CVE-2022-0847, known as Dirty Pipe, is a local privilege escalation vulnerability that impacts the piping mechanism in Linux operating systems. Piping is a core Linux function that facilitates unidirectional inter-process communication where the output of one command or process can be passed as input to another. A fault in the piping function could be exploited to overwrite read-only files, which leads to conditions suitable for privilege escalation. 
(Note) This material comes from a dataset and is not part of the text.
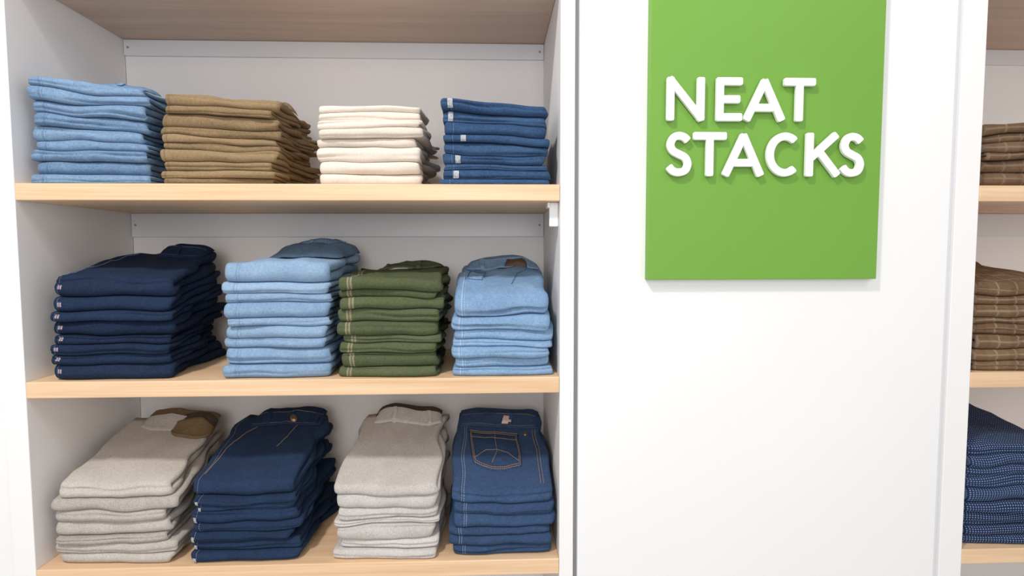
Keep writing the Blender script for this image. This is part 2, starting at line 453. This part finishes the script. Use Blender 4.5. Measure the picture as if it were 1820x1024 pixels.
        for q in (bt,rt,tp,lf): side(q)
        s.ms.add(v,F,m,uv,var)
        if thr:
            def P(a,b):
                u,y=pos(a,b)
                return s.top(u,y,prof(a,b)+0.003*NZ((u*5+seed,y*22,s.seed))+thick+0.0006)
            for b0 in thr[0]:
                k=0.04
                while k<0.96:
                    st=0.6*0.0042/w/max(0.2,abs(c[1][0]-c[0][0]))
                    q=[P(k,b0-0.016),P(k+st,b0-0.016),P(k+st,b0+0.016),P(k,b0+0.016)]
                    s.ms.add(q,[(0,1,2,3)],thr[1],smooth=False); k+=st*1.6
    def waist(s,u0,u1,y,m,lining,wd=0.032,rise=0.010,gap=0.012,loops=(0.3,0.7),thr='thread_tan',skew=0.0,var=0.5,ex=4.0,rnd=0.0):
        bow=lambda a: (1-abs(2*a-1)**ex)
        s.sheet([(u0,y-wd*0.2),(u1,y-wd*0.2+skew),(u1,y+wd+skew),(u0,y+wd)],lining,lambda a,b: (gap*0.5+rise*b)*bow(a)+0.001,0.003,var=0.3,seed=3)
        s.sheet([(u0,y-wd*0.9),(u1,y-wd*0.9+skew),(u1,y+wd*0.35+skew),(u0,y+wd*0.35)],m,lambda a,b: (gap+rise*0.3)*b**1.5*bow(a)+0.0012,0.0045,var=var,thr=((0.10,0.88),thr),seed=5,rnd=rnd)
        w=s.x1-s.x0
        for lu in loops:
            a=(lu-u0)/(u1-u0)
            v=[]
            for t in (0.0,0.12,0.5,0.9,1.04):
                hh=(gap+rise*0.3)*t**1.5*bow(a)+0.006+(0.0025 if 0<t<1 else -0.004)
                yy=y-wd*0.9+skew*a+wd*1.25*t
                for dx,dh in ((-0.0045,0),(0.0045,0),(0.0045,-0.002),(-0.0045,-0.002)):
                    v.append(s.top(lu+dx/w,yy,hh+dh))
            F=[]
            for i in range(4):
                for j in range(4): F.append((i*4+j,i*4+(j+1)%4,(i+1)*4+(j+1)%4,(i+1)*4+j))
            F+=[(0,1,2,3),(16,17,18,19)]
            s.ms.add(v,F,m,None,0.7,smooth=False)
    def tag(s,i,u0,u1,m,a0=-50,a1=45,off=0.0014):
        h0,h1=s.hs[i],s.hs[i+1];w=s.x1-s.x0;T=(h1-h0)*s.hf;b=max(0.005,T*0.4);jl,jr,jy,ro=s.jl[i];v=[];F=[];nu,nv=4,6
        for j in range(nv+1):
            th=math.radians(a0+(a1-a0)*j/nv)
            for k in range(nu+1):
                u=u0+(u1-u0)*k/nu
                y=b-math.cos(th)*(b*0.99+off); t=0.5+math.sin(th)*(0.493+off/T)
                y2=y+jy+0.004*NZ((u*w*11,s.seed*7.7+i*3.3,1.1))+0.007*abs(2*u-1)**10+ro*(u*w-w/2)
                v.append(s.map(u*w+jl*(1-u)+jr*u+ro*s.L*0.3,y2-0.001,h0+(h1-h0)*t))
        for j in range(nv):
            for k in range(nu): F.append((j*(nu+1)+k,j*(nu+1)+k+1,(j+1)*(nu+1)+k+1,(j+1)*(nu+1)+k))
        s.ms.add(v,F,m,None)
    def done(s): return s.ms.build(s.name)

# ---- upper shelf
a=Stack('folded_jeans_stack',.020,.250,Z1,9,.205,.198,'lt1',seed=1,slantR=-.02,dr=-.006,lean=.002)
a.waist(.5,.98,.05,'lt1','lt1',thr='thread_dark',loops=(.7,)); a.done()
a=Stack('folded_chinos_stack',.279,.508,Z1,10,.177,.180,'khaki',seed=2,slantR=-.012,lean=.008,dr=-.005,leaf=.012,rot=.05)
a.waist(.55,.98,.12,'khaki','khaki',thr='thread_brown',loops=(.75,),rise=.014); a.done()
a=Stack('folded_trousers_stack',.602,.808,Z1,8,.163,.160,'cream',seed=3,dr=-.004,leaf=.012); a.done()
a=Stack('folded_jeans_stack',.855,1.076,Z1,9,.170,.168,'mid1',seed=4,slantR=-.014,jx=.006,dr=-.008,rot=.03)
for i,u in ((8,.06),(7,.05),(5,.17),(3,.13),(1,.10)): a.tag(i,u,u+.05,'label_white')
a.done()
# ---- middle shelf
a=Stack('folded_jeans_stack',.042,.284,Z2,8,.208,.268,'navy2',seed=5,dr=-.025,dl=.012,topk=1.6,leaf=.014,jx=.005,rot=.03)
a.waist(.5,.97,.225,'navy2','navy2',loops=(.7,),thr='thread_blue'); a.stitch([(.10,.03),(.14,.24)],'thread_blue'); a.done()
a=Stack('folded_jeans_stack',.393,.612,Z2,9,.246,.256,'lt2',seed=6,topk=1.2,leaf=.011)
a.sheet([(.22,.11),(.99,.10),(1.02,.262),(.16,.262)],'lt1',lambda a,b:.003+.020*min(1,b*1.6)**.8*(1-abs(2*a-1)**6)**.5,.005,var=.25,seed=2)
a.waist(.25,.99,.235,'lt1','lt1',thr='thread_dark',loops=(.5,.85),rise=.018,gap=.030); a.done()
a=Stack('folded_chinos_stack',.634,.843,Z2,9,.210,.226,'olive',seed=7,topk=1.2,leaf=.010,dr=-.004)
a.waist(.2,.97,.22,'olive','olive',thr='thread_brown'); a.done()
a=Stack('folded_jeans_stack',.872,1.082,Z2,7,.168,.238,'lt3',seed=8,topk=2.0,powr=.7,crease=1.6,rot=.03)
a.waist(.12,.95,.232,'lt3','lt1',loops=(.3,.8),thr='thread_white')
pk=[(.12,.07),(.30,.07),(.34,.16),(.16,.16)]
a.patch(pk,'lt3',.002,var=.35); a.stitch(pk+[pk[0]],'thread_dark',off=.0036)
a.stitch([(.62,.06),(.70,.14),(.92,.17)],'thread_dark')
a.patch([(.55,.205),(.80,.20),(.82,.235),(.57,.238)],'label_brown',.016); a.done()
# ---- lower shelf
a=Stack('folded_trousers_stack',.024,.268,Z3,7,.165,.238,'greige',seed=9,topk=1.4,dl=.010,dr=-.014,jx=.012,leaf=.013,crease=.8)
a.waist(.22,1.0,.240,'greige','brownw',rise=.016,gap=.012,loops=(),thr='thread_white',ex=3.0,rnd=.01)
a.waist(.58,1.02,.225,'brownw','dark_inside',wd=.04,rise=.014,gap=.020,loops=(),thr='thread_brown',ex=2.2,rnd=.022,skew=-.02); a.done()
a=Stack('folded_jeans_stack',.314,.534,Z3,8,.170,.248,'navy3',seed=10,topk=1.4,jx=.009,dl=-.002,leaf=.014)
a.waist(.2,.98,.236,'navy3','navy3',loops=(.4,.9))
a.stitch([(.08,.03),(.12,.12),(.2,.18),(.30,.205)],'thread_tan'); a.stitch([(.72,.205),(.70,.15),(.62,.12)],'thread_tan')
a.disc(.66,.222,.0085,'brass',off=.014)
for i in range(7):
    if i!=3: a.tag(i,.035,.065,'label_white',a0=-60,a1=10)
a.done()
a=Stack('folded_trousers_stack',.618,.835,Z3,7,.155,.243,'grey3',seed=11,topk=1.4,jx=.009,leaf=.012,dl=.012,crease=.9)
a.waist(.12,.98,.242,'grey3','dark_inside',loops=(.35,.8),thr='thread_white',skew=.002,rise=.008,gap=.010,ex=5); a.done()
a=Stack('folded_jeans_stack',.866,1.084,Z3,6,.140,.238,'dk3',seed=12,topk=1.3,rot=.02,crease=.8)
a.waist(.03,.97,.238,'dk3','dk3',loops=(.62,),rise=.006,gap=.006)
pk=[(.20,.075),(.72,.075),(.74,.188),(.13,.188)]
a.patch(pk,'dk3',.0022,var=.3); a.patch([(.40,.058),(.54,.058),(.72,.0755),(.20,.0755)],'dk3',.0022,var=.3)
for k in (0,.006):
    a.stitch([(.15+k*2,.188-k),(.72-k*2,.188-k),(.705-k*2,.075+k),(.54,.061+k),(.40,.061+k),(.22+k*2,.075+k),(.15+k*2,.188-k)],off=.0042,wd=.0004)
a.stitch([(.17,.165),(.72,.165)],off=.0042,wd=.0004); a.stitch([(.455,.185),(.455,.12)],off=.0042,wd=.0004); a.stitch([(.455,.12),(.40,.08)],off=.0042,wd=.0004)
a.stitch([(.22,.09),(.34,.12),(.455,.125),(.58,.115),(.69,.09)],off=.0042,wd=.0004)
a.stitch([(.90,.02),(.90,.205)],wd=.0004); a.stitch([(.93,.02),(.93,.205)],wd=.0004)
a.patch([(.52,.218),(.64,.218),(.64,.242),(.52,.242)],'label_pink',.011); a.disc(.82,.19,.005,'brass'); a.done()
# ---- neighbouring unit
a=Stack('folded_shirts_stack',2.018,2.24,Z1,6,.135,.138,'plaid',seed=13,leaf=.014,jx=.006,rot=.06,wr=1.6); a.done()
a=Stack('folded_shirts_stack',2.018,2.24,Z2,8,.195,.245,'choc',seed=14,leaf=.014,jx=.006,rot=.06,wr=1.6); a.done()
a=Stack('folded_shirts_stack',2.018,2.24,Z3,9,.225,.255,'dots',seed=15,leaf=.014,jx=.006,rot=.05,wr=1.6); a.done()

# ------------------------------------------------------------ lights
def area(name,loc,target,size,power,col=(1,1,1)):
    l=bpy.data.lights.new(name,'AREA'); l.energy=power; l.size=size; l.color=col
    o=bpy.data.objects.new(name,l); o.location=loc
    o.rotation_euler=(Vector(target)-Vector(loc)).to_track_quat('-Z','Y').to_euler(); sc.collection.objects.link(o)
area('ceiling_lamp_key',(0.15,-1.35,2.5),(0.6,0.1,0.4),0.20,40,(1,0.975,0.94))
area('ceiling_lamp_side',(2.4,-1.9,2.4),(1.5,0.0,0.6),0.5,7,(1,0.985,0.96))
area('fill_light_far',(0.8,-3.0,1.2),(0.7,0.2,0.2),1.2,25,(1,0.985,0.965))  # broad fill light added at head height, not a ceiling fixture
wd=bpy.data.worlds.new('store_ambient'); sc.world=wd; wd.use_nodes=True
bg=wd.node_tree.nodes['Background']; bg.inputs[0].default_value=(0.995,0.995,1,1); bg.inputs[1].default_value=0.66

# ------------------------------------------------------------ camera
yaw,pitch,roll=0.0368,-0.061,-0.0022
F=Vector((math.sin(yaw)*math.cos(pitch),math.cos(yaw)*math.cos(pitch),math.sin(pitch)))
R=Vector((math.cos(yaw),-math.sin(yaw),0)); U=R.cross(F)
R2=R*math.cos(roll)+U*math.sin(roll); U2=U*math.cos(roll)-R*math.sin(roll)
cd=bpy.data.cameras.new('camera'); cam=bpy.data.objects.new('camera',cd); sc.collection.objects.link(cam)
mt=Matrix((( R2.x,U2.x,-F.x,0.9563),(R2.y,U2.y,-F.y,-1.1619),(R2.z,U2.z,-F.z,0.6586),(0,0,0,1)))
cam.matrix_world=mt; cd.sensor_width=36; cd.lens=988.2/1820*36; cd.clip_start=0.02
sc.camera=cam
Within Linux the smallest unit of memory management is a “page”, which is 4kb (4096b)  in size. When a process requires file I/O the kernel will first copy chunks of the file into a page cache, which can then be copied into user space. The flaw was present due to pipe buffer attributes introduced in kernel 5.8 that enabled pipe buffers to be merged with page caches (PIPE_BUF_FLAG_CAN_MERGE). Due to a lack of proper initialization in the “copy_page_to_iter_pipe” and “push_pipe” functions this resulted in a condition where the page cache could contain read-only data that could be manipulated by a pipe. An unprivileged local user could use this flaw to write to pages in the page cache backed by read only files and as such escalate their privileges on the system.

How bad is this? 

CVE CVSSv3 Score
CVE-2022-0847 7.8


Active exploitation today: Exploited in the wild, proof of concept code publicly available.

Severity: Critical

  • Local privilege escalation
  • Results in trivial ‘root’ access on vulnerable systems
  • Likely to be chained with other vulnerabilities (Log4Shell), malware, and rootkits

Who is affected by this? 

  • Endpoints running Linux kernel 5.8 or higher

How are they exploited? 

Exploitation requires local access to a vulnerable system, which minimizes the risk of unauthorized access by remote attackers. Successful exploitation itself has a few limitations:

  1. The attacker must have read permissions
  2. The offset must not be on a page boundary or zero bytes would be spliced into the pipe 
  3. The write cannot cross a page boundary, which would create a new pipe buffer that lacked the required flags
  4. The file cannot be resized 

To exploit this vulnerability, an attacker would need to:

  1. Create a pipe
  2. Fill the pipe with arbitrary data 
  3. Drain the pipe 
  4. Splice data from the target file into the pipe from just before the target offset
  5. Write arbitrary data into the pipe, which overwrites the cached file page instead of creating a new anonymous struct pipe_buffer because PIPE_BUF_FLAG_CAN_MERGE is set

Am I at Risk? 

All Linux kernel versions 5.8 and higher are vulnerable

To determine if you’re at risk, execute the following command:

$ uname -r
5.16.11-76051611-generic

The below table provides detailed information on fixed versions.

Linux Kervel Version Fixed Linux Kernel Version
5.8 5.10.102
5.15 5.15.25
5.16 5.16.11

 

How do I protect myself? 

It is recommended that the Linux kernel be updated to eliminate the risk of Dirty Pipe.